Five years ago, I found out why my wife of 19 years had been treating me like garbage for five months. She had said "Our marriage is basically over," "Im on a healing journey (AA) and you're wounded (had a career crisis, that I resolved without a day of joblessness)" and she spent five months enumerating my flaws and how she had outgrown me. Despite moments of her realizing that "we have really built something special, maybe we should work on keeping it..." the five months had been torturous, with her taking many evenings to "connect" with her "Healing Community" (AA).
Finally in mid-December 2014, against my ethics of privacy, I read her email that I had known I had access to for some time. I found emails, confronted her, got trickle truths, regret, a promise to work on things, and then a gradual backslide into acrimony and criticism while she still texted him many times a day.
A second confrontation, with the sword of Damocles that any deviation from truths I now knew (but wouldn't share) would instantly move to divorce, and she spilled her guts. It was awful. Yes, the actual antiversary wasn't until late January 2015, but the big initial discovery was five years ago.
Since then, we tried to reconcile (more aptly, I tried and she backslid. Among her behaviors during "reconciliation;"
* stalking me on this forum, to find avenues for starting raging arguments.
* breaking down after finding our daughter had been reading her emails with knowledge of everything that had gone down even before I did
* breakdown involved threatening suicide to our daughter's face, blaming her for her impulses.
* the suicide turned daughter's anger away from Mom and toward the safe parent (me).
* fomented and encouraged DD's anger toward me.
* proclaimed she had forgiven herself, and announced it with great pride, expecting me to join in her joy at the only milestone that seemed to matter to her
* went into a cruel mocking diatribe of my deepest vulnerabilities.
The last bullet was the last straw and I filled for divorce. Since then, she has been truly horrible, blaming me throughout the community for "dumping her" and ignoring what she now calls "my cry for help."
Even though she is a truly horrible ex, in terms of doing everything she can to poison my relationship with DD (who won't spent much time with me, as I retained the house which has "ghosts" in it), I AM ENORMOUSLY RELIEVED.
DD is finishing up college this spring and intends to stay in her college town (NYC, actually). Our relationship is getting much better, but still has wounds of her Mom's destruction. And DD in her own way has bought Mom's depiction that Dad (yours truly) abandoned Mom when she was at her most vulnerable.
Things are much better all around. I gave ex $200K to re-purchase the home and my pension. It is a custom built home with tons of windows, a music studio, a woodworking shop, on 3 acres on a ridge overlooking a beautiful river. I have an amazing GF who will be moving in shortly. We've upfit the house to our joint tastes and to remove ex's cooties.

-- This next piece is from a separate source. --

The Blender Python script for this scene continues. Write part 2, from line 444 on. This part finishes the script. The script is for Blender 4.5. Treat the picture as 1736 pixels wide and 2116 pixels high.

Girlfriend is amazing. She's Ivy League smart, beautiful, fun, has been on a very similar marital/divorce journey, but most importantly she is emotionally competent. Really together.
My two older kids have moved nearby, with their spouses and kids, so I have three grandsons within 20 minutes. I plan on retiring in a few years and enjoying a break from non-stop working to support my family/families since 1972. I plan on playing lots of music, buildling furniture, teaching myself digital animation, playing with grandbabies and volunteering for one or more of my crazy left wing causes.
It gets better after divorce. I've seen this because IT'S A WHOLE LOT BETTER FOR ME.
Everytime my ex does something horrible via our daughter or a chance encounter with my GF, I am overwhelmed with gratitude that I am no longer intimately entangled with this deeply wounded mess.
Happy Holidaze and much love to those of you early in this journey.